Copy the data word for word, keeping every line.
══ Data shown ══
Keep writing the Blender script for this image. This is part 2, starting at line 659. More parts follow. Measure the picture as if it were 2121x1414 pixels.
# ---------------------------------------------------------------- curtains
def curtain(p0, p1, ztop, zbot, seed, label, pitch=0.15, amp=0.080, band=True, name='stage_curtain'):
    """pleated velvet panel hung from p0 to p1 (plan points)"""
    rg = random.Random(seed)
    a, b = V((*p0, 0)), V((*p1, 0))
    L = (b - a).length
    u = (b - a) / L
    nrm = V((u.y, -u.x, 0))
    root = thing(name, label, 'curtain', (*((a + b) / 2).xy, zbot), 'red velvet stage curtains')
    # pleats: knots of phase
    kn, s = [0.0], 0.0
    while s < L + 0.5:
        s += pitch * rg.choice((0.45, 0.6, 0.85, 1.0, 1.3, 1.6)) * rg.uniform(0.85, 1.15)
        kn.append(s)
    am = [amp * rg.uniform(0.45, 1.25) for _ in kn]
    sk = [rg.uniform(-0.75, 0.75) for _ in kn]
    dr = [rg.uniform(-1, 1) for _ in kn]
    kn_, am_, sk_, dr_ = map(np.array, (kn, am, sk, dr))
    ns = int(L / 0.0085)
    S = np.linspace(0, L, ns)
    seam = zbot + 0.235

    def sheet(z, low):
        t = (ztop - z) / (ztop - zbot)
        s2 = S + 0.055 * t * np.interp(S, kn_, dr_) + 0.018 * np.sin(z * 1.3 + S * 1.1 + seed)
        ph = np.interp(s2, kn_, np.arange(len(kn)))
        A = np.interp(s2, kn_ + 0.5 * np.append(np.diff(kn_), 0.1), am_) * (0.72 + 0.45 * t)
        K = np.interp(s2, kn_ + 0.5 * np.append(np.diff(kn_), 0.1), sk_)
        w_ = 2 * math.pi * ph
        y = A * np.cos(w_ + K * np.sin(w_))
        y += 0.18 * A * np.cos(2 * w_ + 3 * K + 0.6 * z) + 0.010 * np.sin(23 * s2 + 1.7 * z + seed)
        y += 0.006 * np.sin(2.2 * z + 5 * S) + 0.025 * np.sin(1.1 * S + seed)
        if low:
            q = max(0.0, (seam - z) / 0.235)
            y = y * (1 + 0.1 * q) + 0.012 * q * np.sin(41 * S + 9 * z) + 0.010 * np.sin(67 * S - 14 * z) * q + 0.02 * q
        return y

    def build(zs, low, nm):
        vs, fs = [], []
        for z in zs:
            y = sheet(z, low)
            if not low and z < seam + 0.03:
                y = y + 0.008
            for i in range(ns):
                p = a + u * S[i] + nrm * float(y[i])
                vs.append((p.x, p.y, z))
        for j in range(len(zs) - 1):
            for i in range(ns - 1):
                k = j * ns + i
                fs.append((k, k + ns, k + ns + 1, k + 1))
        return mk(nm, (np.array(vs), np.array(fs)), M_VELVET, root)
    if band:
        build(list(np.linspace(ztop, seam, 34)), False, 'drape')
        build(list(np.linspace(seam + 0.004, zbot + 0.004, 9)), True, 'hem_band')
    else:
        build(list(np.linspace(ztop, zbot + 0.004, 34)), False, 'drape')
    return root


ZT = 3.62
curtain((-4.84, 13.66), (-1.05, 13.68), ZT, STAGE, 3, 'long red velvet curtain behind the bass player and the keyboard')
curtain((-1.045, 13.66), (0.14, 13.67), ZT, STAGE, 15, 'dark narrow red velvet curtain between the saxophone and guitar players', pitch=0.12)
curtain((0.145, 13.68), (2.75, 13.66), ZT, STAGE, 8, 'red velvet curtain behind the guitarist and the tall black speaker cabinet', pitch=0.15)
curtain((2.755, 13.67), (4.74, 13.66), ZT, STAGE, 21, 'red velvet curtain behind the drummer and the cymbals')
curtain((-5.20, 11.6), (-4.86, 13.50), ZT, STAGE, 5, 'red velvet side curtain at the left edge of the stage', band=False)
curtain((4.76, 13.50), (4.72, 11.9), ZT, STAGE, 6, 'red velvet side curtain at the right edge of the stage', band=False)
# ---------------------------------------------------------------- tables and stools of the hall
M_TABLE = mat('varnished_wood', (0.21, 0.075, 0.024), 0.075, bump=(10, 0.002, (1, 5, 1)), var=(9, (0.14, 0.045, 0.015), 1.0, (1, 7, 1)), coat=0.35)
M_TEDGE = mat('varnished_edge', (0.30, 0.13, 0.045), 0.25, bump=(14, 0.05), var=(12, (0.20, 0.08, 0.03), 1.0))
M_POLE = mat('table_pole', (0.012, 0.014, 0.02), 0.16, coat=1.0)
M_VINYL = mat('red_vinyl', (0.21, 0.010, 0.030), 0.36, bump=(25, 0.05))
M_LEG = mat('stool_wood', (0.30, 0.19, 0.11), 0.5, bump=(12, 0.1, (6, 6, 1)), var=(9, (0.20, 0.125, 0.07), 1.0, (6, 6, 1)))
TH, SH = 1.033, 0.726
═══
**Written response**
Keep writing the Blender script for this image. This is part 2, starting at line 659. More parts follow. Measure the picture as if it were 2121x1414 pixels.
# ---------------------------------------------------------------- curtains
def curtain(p0, p1, ztop, zbot, seed, label, pitch=0.15, amp=0.080, band=True, name='stage_curtain'):
    """pleated velvet panel hung from p0 to p1 (plan points)"""
    rg = random.Random(seed)
    a, b = V((*p0, 0)), V((*p1, 0))
    L = (b - a).length
    u = (b - a) / L
    nrm = V((u.y, -u.x, 0))
    root = thing(name, label, 'curtain', (*((a + b) / 2).xy, zbot), 'red velvet stage curtains')
    # pleats: knots of phase
    kn, s = [0.0], 0.0
    while s < L + 0.5:
        s += pitch * rg.choice((0.45, 0.6, 0.85, 1.0, 1.3, 1.6)) * rg.uniform(0.85, 1.15)
        kn.append(s)
    am = [amp * rg.uniform(0.45, 1.25) for _ in kn]
    sk = [rg.uniform(-0.75, 0.75) for _ in kn]
    dr = [rg.uniform(-1, 1) for _ in kn]
    kn_, am_, sk_, dr_ = map(np.array, (kn, am, sk, dr))
    ns = int(L / 0.0085)
    S = np.linspace(0, L, ns)
    seam = zbot + 0.235

    def sheet(z, low):
        t = (ztop - z) / (ztop - zbot)
        s2 = S + 0.055 * t * np.interp(S, kn_, dr_) + 0.018 * np.sin(z * 1.3 + S * 1.1 + seed)
        ph = np.interp(s2, kn_, np.arange(len(kn)))
        A = np.interp(s2, kn_ + 0.5 * np.append(np.diff(kn_), 0.1), am_) * (0.72 + 0.45 * t)
        K = np.interp(s2, kn_ + 0.5 * np.append(np.diff(kn_), 0.1), sk_)
        w_ = 2 * math.pi * ph
        y = A * np.cos(w_ + K * np.sin(w_))
        y += 0.18 * A * np.cos(2 * w_ + 3 * K + 0.6 * z) + 0.010 * np.sin(23 * s2 + 1.7 * z + seed)
        y += 0.006 * np.sin(2.2 * z + 5 * S) + 0.025 * np.sin(1.1 * S + seed)
        if low:
            q = max(0.0, (seam - z) / 0.235)
            y = y * (1 + 0.1 * q) + 0.012 * q * np.sin(41 * S + 9 * z) + 0.010 * np.sin(67 * S - 14 * z) * q + 0.02 * q
        return y

    def build(zs, low, nm):
        vs, fs = [], []
        for z in zs:
            y = sheet(z, low)
            if not low and z < seam + 0.03:
                y = y + 0.008
            for i in range(ns):
                p = a + u * S[i] + nrm * float(y[i])
                vs.append((p.x, p.y, z))
        for j in range(len(zs) - 1):
            for i in range(ns - 1):
                k = j * ns + i
                fs.append((k, k + ns, k + ns + 1, k + 1))
        return mk(nm, (np.array(vs), np.array(fs)), M_VELVET, root)
    if band:
        build(list(np.linspace(ztop, seam, 34)), False, 'drape')
        build(list(np.linspace(seam + 0.004, zbot + 0.004, 9)), True, 'hem_band')
    else:
        build(list(np.linspace(ztop, zbot + 0.004, 34)), False, 'drape')
    return root


ZT = 3.62
curtain((-4.84, 13.66), (-1.05, 13.68), ZT, STAGE, 3, 'long red velvet curtain behind the bass player and the keyboard')
curtain((-1.045, 13.66), (0.14, 13.67), ZT, STAGE, 15, 'dark narrow red velvet curtain between the saxophone and guitar players', pitch=0.12)
curtain((0.145, 13.68), (2.75, 13.66), ZT, STAGE, 8, 'red velvet curtain behind the guitarist and the tall black speaker cabinet', pitch=0.15)
curtain((2.755, 13.67), (4.74, 13.66), ZT, STAGE, 21, 'red velvet curtain behind the drummer and the cymbals')
curtain((-5.20, 11.6), (-4.86, 13.50), ZT, STAGE, 5, 'red velvet side curtain at the left edge of the stage', band=False)
curtain((4.76, 13.50), (4.72, 11.9), ZT, STAGE, 6, 'red velvet side curtain at the right edge of the stage', band=False)
# ---------------------------------------------------------------- tables and stools of the hall
M_TABLE = mat('varnished_wood', (0.21, 0.075, 0.024), 0.075, bump=(10, 0.002, (1, 5, 1)), var=(9, (0.14, 0.045, 0.015), 1.0, (1, 7, 1)), coat=0.35)
M_TEDGE = mat('varnished_edge', (0.30, 0.13, 0.045), 0.25, bump=(14, 0.05), var=(12, (0.20, 0.08, 0.03), 1.0))
M_POLE = mat('table_pole', (0.012, 0.014, 0.02), 0.16, coat=1.0)
M_VINYL = mat('red_vinyl', (0.21, 0.010, 0.030), 0.36, bump=(25, 0.05))
M_LEG = mat('stool_wood', (0.30, 0.19, 0.11), 0.5, bump=(12, 0.1, (6, 6, 1)), var=(9, (0.20, 0.125, 0.07), 1.0, (6, 6, 1)))
TH, SH = 1.033, 0.726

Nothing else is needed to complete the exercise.